Clashes over pasture land worsen Mali food crisis

By Nick Tattersall

BAMAKO, June 16 (Reuters) - Clashes between ethnic groups over scarce grazing land are exacerbating a food crisis in the arid savannah of northern Mali, where 5,000 children are suffering from severe malnutrition, aid workers say.

Nearly a million people, most of them subsistence farmers, are facing drought in the West African country and thousands of cattle herders have fled their parched traditional pastures in search of water, according to aid group Action contre la Faim (Action Against Hunger).

The lack of fertile land has heightened tensions between nomadic herders and sedentary farmers on the edge of the Sahara, an area infamous for banditry and smuggling largely beyond the control of the government 1,000 km (620 miles) away in Bamako.

"The drought is making the problems between herders and pastoralists much worse. Pastoralists are trying to push out the nomadic herders," said Pablo Recalde, head of the United Nations World Food Programme (WFP) in Mali.

"Violence springs up very easily. There has been a lot of armed banditry in northern Mali and blockades with heavy weaponry. There have been some pretty serious attacks," he told Reuters in an interview this week.

The clashes had made it more difficult for nomads such as the fair-skinned Tuaregs, who staged a revolt in the 1990s saying they were persecuted by a black elite, to make their normal seasonal migration further south, Recalde said.

That meant families were trying to survive around watering holes in the region around the sandswept towns of Timbuktu, Kidal and Gao in temperatures that regularly climb well above 100 degrees Fahrenheit (37.8C), causing high levels of malnutrition.

ONE CHILD IN THREE MALNOURISHED

The region around Gao was the scene of frequent clashes between members of the pro-government Kounta and pro-opposition Arab militants in the late 1990s as they fought for control of desert trading routes.

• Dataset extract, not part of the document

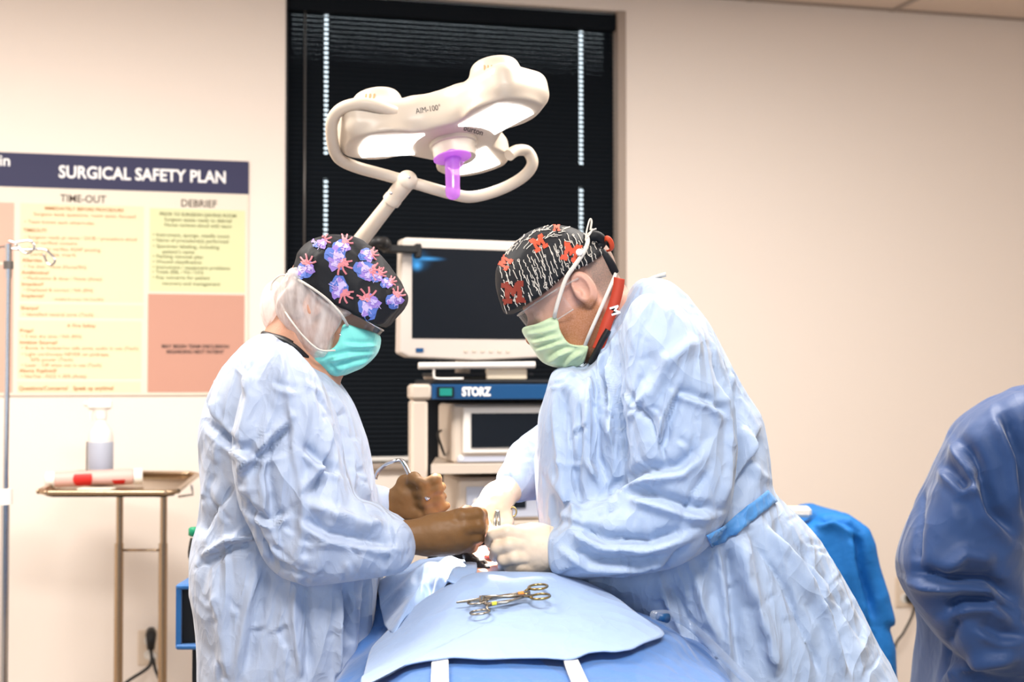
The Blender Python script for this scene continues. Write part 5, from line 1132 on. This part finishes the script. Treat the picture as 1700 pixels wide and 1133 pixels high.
strap([(921, 529, MY-.066), (922, 518, ym), (930, 490, ym-.008), (940, 462, ym-.012), (955, 440, ym-.012), (970, 418, ym-.01), (976, 400, ym), (974, 390, MY-.05)], .0036, parent=man)
strap([(970, 577, MY-.066), (980, 552, ym), (995, 518, ym), (1008, 488, ym+.01), (1018, 465, MY-.05), (1024, 450, MY-.03)], .0036, parent=man)
for pts in ([(972, 400, MY-.08), (974, 384, MY-.08), (979, 365, MY-.075), (982, 368, MY-.075), (980, 382, MY-.08)], [(975, 390, MY-.08), (983, 383, MY-.08), (990, 380, MY-.08)], [(974, 396, MY-.085), (980, 388, MY-.085), (984, 380, MY-.085)]): strap(pts, .0022, parent=man)
mb = MB(); mb.sphere(W(962, 419, ym-.016), .0065, 16, 10, (1, .5, 1)); mb.build('cap_button', M['white'], man, True)
eyeglasses(hcm, Rm, man, 1.02, M['clearf'], -78, 78, -.0)
# lanyard round the neck
LPS = [(1028, 462), (1026, 480), (1018, 510), (1008, 535), (1000, 560), (992, 580)]
P = []
for i, (a, b_) in enumerate(cr([(a, b_, 0) for a, b_ in LPS], 5) and [q[:2] for q in cr([(a, b_, 0) for a, b_ in LPS], 5)]):
    for s_ in (-1, 1): P.append(W(a+s_*9, b_+s_*2, MY-.076))
mb = MB(); n2 = len(P)//2; mb.add(P, [(2*i, 2*i+1, 2*i+3, 2*i+2) for i in range(n2-1)]); o = mb.build('lanyard', M['lany'], man, True); md = o.modifiers.new('s', 'SOLIDIFY'); md.thickness = .002
t = MB(); o_ = W(1012, 510, MY-.0785); sc_ = MY/F; t.text('M', [[.3, .95, 0, o_[0]], [0, 0, 1, o_[1]], [-.95, .3, 0, o_[2]], [0, 0, 0, 1]], size=20*sc_, bold=.03); t.build('lanyard_lettering', M['textw'], o)
mb = MB(); mb.tube(cr([W(1010, 548, MY-.08), W(1000, 565, MY-.078), W(990, 585, MY-.074), W(982, 600, MY-.06)]), .006, 8, flat=2); mb.build('lanyard_cord', M['black'], man, True)
# gloves: near hand
m_near = [dict(p=[(930, 914, 2.495, 32), (905, 913, 2.495, 38), (878, 912, 2.495, 38)], s=.01), dict(p=[(884, 898, 2.495, 25), (876, 914, 2.495, 31), (882, 930, 2.495, 25)], k=.02),
          dict(p=[(872, 892, 2.475, 17), (843, 884, 2.465, 13), (821, 887, 2.475, 12.5), (815, 899, 2.50, 11), (834, 904, 2.53, 9)], k=.006, s=.003), dict(p=[(870, 908, 2.47, 16), (846, 906, 2.455, 12.5), (826, 910, 2.465, 12), (823, 922, 2.50, 11), (840, 926, 2.53, 9)], k=.003, s=.003),
          dict(p=[(874, 925, 2.47, 15), (854, 925, 2.455, 12.5), (838, 929, 2.465, 11.5), (837, 940, 2.50, 10.5), (848, 944, 2.53, 9)], k=.003, s=.003), dict(p=[(878, 940, 2.475, 14), (862, 941, 2.465, 11.5), (849, 945, 2.475, 10.5), (850, 953, 2.505, 9.5)], k=.003, s=.003), dict(p=[(868, 884, 2.52, 14), (842, 890, 2.545, 12), (818, 908, 2.55, 10)], k=.006)]
handobj('near_glove', m_near, HF, M['gwhite'], man)
mb = MB(); mb.tube([W(914, 913, 2.495), W(910, 913, 2.495), W(899, 912.5, 2.495), W(895, 912.5, 2.495)], [.0405, .0425, .0425, .0405], 30); mb.build('cuff_roll', M['gwhite'], man, True)
m_far = [dict(p=[(856, 802, 2.735, 21), (845, 812, 2.72, 22), (830, 826, 2.70, 25)], s=.01), dict(p=[(822, 830, 2.70, 24), (818, 845, 2.69, 25), (820, 858, 2.685, 22)], k=.02),
         dict(p=[(805, 846, 2.69, 12), (800, 864, 2.67, 10), (806, 882, 2.66, 9), (812, 897, 2.65, 8)], k=.008), dict(p=[(816, 858, 2.685, 12), (812, 876, 2.66, 10.5), (818, 892, 2.65, 9), (822, 904, 2.64, 8)], k=.005), dict(p=[(830, 858, 2.685, 12), (830, 874, 2.66, 10.5), (830, 890, 2.65, 9), (829, 900, 2.64, 8)], k=.005), dict(p=[(840, 850, 2.69, 11), (843, 866, 2.67, 9.5), (841, 880, 2.66, 8)], k=.005), dict(p=[(804, 838, 2.69, 13), (793, 846, 2.66, 10), (800, 862, 2.645, 9), (810, 878, 2.64, 8)], k=.008)]
handobj('far_glove', m_far, HF, M['gwhite'], man)
mb = MB(); mb.tube([W(860, 800, 2.738), W(852, 806, 2.728)], [.027, .0275], 26); mb.build('cuff_knit', M['knit'], man, True)
shoes(man, feetx, MY, -1)

# ---------------------------------------------------------------- third person at the right edge
TY = 3.05
tp = thing('person', (W(1760, 900, TY)[0], TY, 0), 'person in dark blue gown cut off at the right edge, arm bent', 'person')
torso = [(1720, 640), (1690, 652), (1655, 668), (1610, 702), (1590, 740), (1560, 800), (1535, 860), (1530, 960), (1545, 1050), (1535, 1140), (1530, 1420), (1950, 1420), (1945, 1100), (1940, 900), (1935, 760), (1880, 680), (1810, 640)]
slv = [(1700, 655), (1655, 666), (1605, 702), (1578, 742), (1552, 800), (1518, 862), (1497, 922), (1500, 962), (1528, 1015), (1580, 1080), (1650, 1115), (1740, 1110), (1760, 1040), (1700, 1000), (1690, 930), (1705, 840), (1720, 740)]
fl = [([(1580, 722), (1620, 780), (1640, 850), (1690, 900)], 13, 16, 's'), ([(1500, 955), (1560, 965), (1640, 970), (1700, 1010)], 13, 20, 's'), ([(1535, 790), (1522, 880), (1520, 950)], 10, 10, 'v'), ([(1560, 770), (1600, 810), (1620, 800)], 12, 10, 's'), ([(1570, 1020), (1600, 1000), (1650, 1000), (1690, 1030)], 13, 14, 's'), ([(1600, 1010), (1570, 1080), (1560, 1133)], 12, 10, 'v'), ([(1655, 680), (1690, 760), (1700, 860)], 13, 14, 's'), ([(1560, 960), (1600, 920), (1660, 930)], 12, 10, 'r'), ([(1620, 1040), (1660, 1060), (1700, 1060)], 11, 9, 's'), ([(1560, 1133), (1620, 1100), (1700, 1090)], 11, 10, 'r')]
gg, Vt, Qt = gown('gown', torso, TY+.05, .21, .13, [(slv, TY-.12, .095, .07)], [], .0065, M['gownd'], tp, fl, (.72, 1.5, TY-.3, TY+.35, .4, 1.5), .004, 7, 8.8, .008)
hct = W(1850, 520, TY); Rt = headR((-.2, .95, -.1))
g = G(axisc(.8, 1.5, .014, (hct[0]-.12, hct[0]+.12), .006), axisc(TY-.2, TY+.25, .014, (TY-.12, TY+.12), .006), axisc(.08, 1.75, .02, (hct[2]-.16, hct[2]+.15), .006))
sh = W(1800, 740, TY+.05); hip = W(1760, 1000, TY+.05); hip[2] = .92
f = standing_body(hct, headR((-.9, .3, -.1)), g, sh, hip, np.array([hip[0], TY, 0.]), .16, [arm_pts([(1680, 740, TY-.1, 42), (1600, 930, TY-.1, 34), (1740, 1060, TY-.12, 26)])], 1.0, W(1830, 660, TY+.03))
V, Q = snet(f, g); meshobj('body', V, Q, M['skinw'], tp)
g = G(np.arange(hct[0]-.14, hct[0]+.14, .006), np.arange(TY-.14, TY+.14, .006), np.arange(hct[2]-.02, hct[2]+.17, .006)); f = smax(g.ell(hct+np.array([0, 0, .025]), (.108, .108, .105)), -(g.Z-hct[2]), .01)
V, Q = snet(f, g); meshobj('scrub_cap', V, Q, M['gownd'], tp); shoes(tp, hip[0], TY, -1)

# ================================================================== INSTRUMENTS
def onsheet(px, py, lift=.024): return hit_drape(px, py, lift)
def ringh(mb, c, e1, e2, ra, rb, r): mb.tube([c+e1*ra*math.cos(a)+e2*rb*math.sin(a) for a in np.linspace(0, 2*math.pi, 28, endpoint=False)], r, 8, closed=True)
# needle holder, rings at right
nh = thing('needle_holder', onsheet(850, 990, .018), 'gold ringed needle holder lying across pale sheet, tip to the left', 'clamp')
tip = onsheet(758, 1001, .026); piv = onsheet(800, 996, .027); e1_ = onsheet(880, 984, .03); 
mb = MB(); mb.tube([tip, (tip+piv)/2, piv, piv+(e1_-piv)*.3], [.0016, .0026, .0042, .004], 10, flat=.8); mb.build('jaws', M['tool'], nh, True, 40)
mb = MB(); mb.tube([piv, e1_], .0034, 10); mb.tube([piv+np.array([0, 0, .004]), onsheet(884, 990, .028)], .003, 10); mb.build('shank', M['tool'], nh, True)
mb = MB(); mb.lathe(piv-np.array([0, 0, .005]), [(0, .0045), (.011, .0045)], (0, 0, 1), 14); mb.build('pivot', M['tool'], nh, True, 40)
dirx = (e1_-piv)/np.linalg.norm(e1_-piv); perp = np.array([-dirx[1], dirx[0], 0])
for (px, py) in ((893, 975), (897, 991)):
    c = onsheet(px, py, .028); mb = MB(); ringh(mb, c, dirx, perp, .0155, .024, .0021); mb.tube([e1_-dirx*.01, c-dirx*.014], .003, 8); mb.build('ring_handle', M['gold'], nh, True)
mb = MB(); a = piv+(e1_-piv)*.75; mb.tube([a, a+dirx*.009], .0039, 12); mb.build('marker_band', M['orange'], nh, True, 40)
# scissors, rings at left
sc_ = thing('scissors', onsheet(840, 1000, .018), 'slim steel scissors crossing under the needle holder, rings towards the left', 'scissors')
c1 = onsheet(797, 1017, .022); c2 = onsheet(793, 1000, .024); pv = onsheet(808, 1006, .024); tp_ = onsheet(878, 990, .026)
mb = MB(); mb.tube([pv, onsheet(840, 1000, .024), tp_], [.0026, .003, .0012], 10); mb.tube([onsheet(803, 1003, .026), onsheet(840, 1001, .027), tp_+np.array([0, 0, .002])], [.0024, .0028, .0012], 10); mb.build('blade', M['tool'], sc_, True)
for c, q in ((c1, pv), (c2, onsheet(806, 1003, .026))):
    mb = MB(); ringh(mb, c, dirx, perp, .0155, .017, .002); mb.tube([c+dirx*.013+perp*.006, q], .0022, 8); mb.build('ring_handle', M['tool'], sc_, True)
mb = MB(); a = onsheet(817, 1003, .029); mb.tube([a, a+dirx*.007], .0032, 12); mb.build('marker_band', M['yellow'], sc_, True, 40)
# retractor in the far brown glove
mb = MB(); pts = [(623, 796, 2.70), (628, 783, 2.70), (640, 772, 2.70), (655, 766, 2.69), (666, 765, 2.69), (673, 774, 2.68), (681, 790, 2.67), (690, 803, 2.66), (700, 815, 2.65), (712, 830, 2.64)]
mb.tube(cr([W(*p) for p in pts]), .0038, 10, flat=1.6); rebase(tag(mb.build('retractor', M['chrome'], None, True), 'curved polished retractor held in the raised brown glove', 'retractor'))
fo = thing('forceps', W(826, 890, 2.655), 'steel forceps gripped upright in the white glove over wound', 'forceps')
for d in (-3, 3):
    mb = MB(); mb.tube(cr([W(824+d*.3, 915, 2.60), W(824+d, 890, 2.625), W(824+d*1.2, 868, 2.648), W(826, 848, 2.655)]), .0022, 8, flat=1.8); mb.build('arm', M['tool'], fo, True)
mb = MB(); ringh(mb, W(852, 850, 2.68), np.array([1., 0, 0]), np.array([0, .3, .95]), .006, .009, .0016); mb.tube([W(848, 852, 2.68), W(836, 860, 2.675)], .002, 8); rebase(tag(mb.build('suture_clamp', M['gold'], None, True), 'small gold ring handle peeking behind the white glove', 'clamp'))
# clear suction tube by the sheet's right edge
mb = MB(); mb.tube(cr([onsheet(1085, 1022, .03), onsheet(1110, 1022, .035), onsheet(1140, 1035, .03), onsheet(1175, 1065, .03), onsheet(1215, 1105, .03), onsheet(1260, 1150, .03)]), .0075, 12)
st = thing('suction_tube', onsheet(1110, 1040, .01), 'clear plastic tubing running down drape beside right surgeon', 'tube'); mb.build('tube', M['film'], st, True)
mb = MB(); mb.tube([onsheet(1092, 1024, .03), onsheet(1108, 1027, .032)], [.006, .008], 12); mb.build('connector', M['cartb'], st, True)

# ================================================================== DRAPED BACK TABLE (behind the right surgeon)
Y = 3.9; bt = thing('back_table', (W(1400, 900, Y)[0], Y+.1, 0), 'small table under bright blue cover behind the right surgeon', 'table')
pts = [(1250, 868), (1330, 866), (1345, 848), (1365, 846), (1395, 852), (1420, 868), (1430, 895), (1445, 950), (1462, 1022), (1450, 1024), (1462, 1060), (1470, 1180), (1240, 1180)]
P2 = np.array(w2(pts, Y)); g = G(np.arange(P2[:, 0].min()-.03, P2[:, 0].max()+.03, .008), np.arange(Y-.25, Y+.3, .008), np.arange(P2[:, 1].min()-.03, P2[:, 1].max()+.03, .008))
f = g.poly(P2, Y, .18, .03); V, Q = snet(f, g); V = relax(V, Q, 2); N = vnorm(V, Q); V = crumple(V, N, .007, 6, 4.2, (1, 1, .3)); N = vnorm(V, Q); V = strokes(V, N, [([(1415, 870), (1425, 950), (1450, 1040)], 8, 16, 's'), ([(1345, 872), (1385, 862), (1425, 885)], 7, 10, 's')]); meshobj('cover', V, Q, mat('cover_bright_blue', '0f6ab4', .7, bump=.002, bscale=40), bt)
mb = MB(); zb = W(1400, 1178, Y)[2]
for dx in (-.13, .17): 
    for dy in (-.12, .12): mb = MB(); mb.tube([(W(1360, 900, Y)[0]+dx, Y+dy, .0), (W(1360, 900, Y)[0]+dx, Y+dy, zb+.05)], .014, 10); mb.build('leg', M['steel'], bt, True)
mb = MB(); q = W(1330, 857, 3.75); mb.box(W(1322, 850, 3.8), (.075, .05, .028), bev=.008); rebase(tag(mb.build('sterile_packet', M['gauze']), 'cream packet resting at the edge of bright blue covered table', 'packet'))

Ethnic rivalry has simmered ever since.

Action Against Hunger said satellite images showed that in some areas less than half the normal pastures remained due to the drought, which was compounded by a devastating locust plague late last year.

In the region around Kidal more than one in three children below the age of 5 were suffering from acute malnutrition after the worst winter agricultural production since 1999, it said.

Aid workers say the situation is not yet as bad as in neighbouring Niger, where 3.6 million people are in desperate need of aid, partly because the Malian government had successfully released its emergency food stocks.

But they warned that the country had no emergency supplies left, crop production would take years to recover and donor pockets were empty after supporting the fight against locusts.

As rich nations prepare to discuss reducing global poverty at a Group of Eight meeting next month in Scotland, aid workers say the situation in Mali and Niger is typical of the sort of daily struggle to survive that donors often overlook.

"The Sahel (region south of the Sahara) is a prime example of where silent crises are going on on a daily basis, where people are actually becoming poorer and poorer," Recalde said.

"We shouldn't wait until we have a very high level of generalised malnutrition before providing assistance," he said.